Cryptids, Creatures,
and the Unknown
In the painting Crawl, something moves at the edge of the frame. A tail slips through the grass at the treeline, serpentine and ambiguous, almost indistinguishable from the undergrowth. The creatures in Night, For Now belong to a lineage of folkloric danger: Appalachian skin-walkers, the Salvadoran myths like La Siguanaba or the Cadejo, which appear at crossroads to travelers far from home. My father, who often traversed between the U.S. and El Salvador, swears he saw it once, on a road in Mexico, and has told that story many times! These are figures that live on the edges. Never fully seen, they exist in the corner of your eye and disappear the moment you turn to look.
These figures that move through darkness, that watch without declaring themselves, that threaten the vulnerable and the innocent, are not only creatures of folklore; they also echo the lived experience of people who cross borders, who move through terrain that was not made for them, who understand that danger does not always announce itself.

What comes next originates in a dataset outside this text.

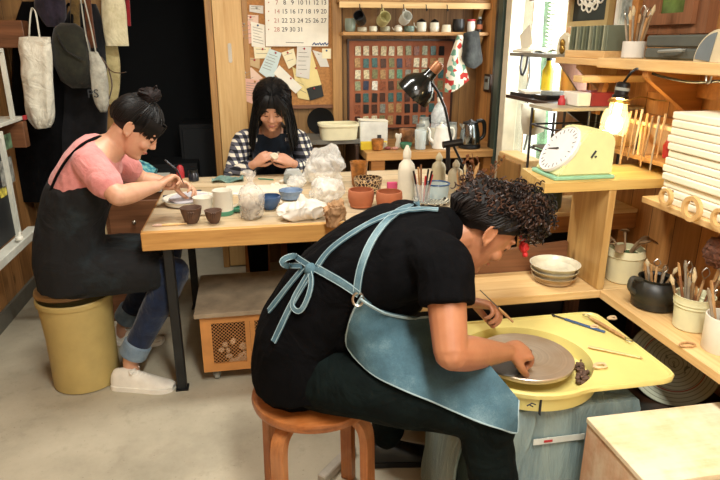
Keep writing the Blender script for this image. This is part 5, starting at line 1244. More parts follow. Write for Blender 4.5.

But The Mimic (8 × 10, oil) adds complexity. Rendered in the same visual language as the figures I began painting early on, the Mimic carries a sense of interior life, perhaps even sorrow. If the monster is painted with tenderness, who is the monster?
José Guadalupe Posada understood that the figure society renders inhuman is often the one that carries the most humanity. To villainize what you do not understand is its own form of violence. These creatures can then be seen as symbols, even mirrors. The figures quietly ask a simple question: why does the unknown feel so threatening to us?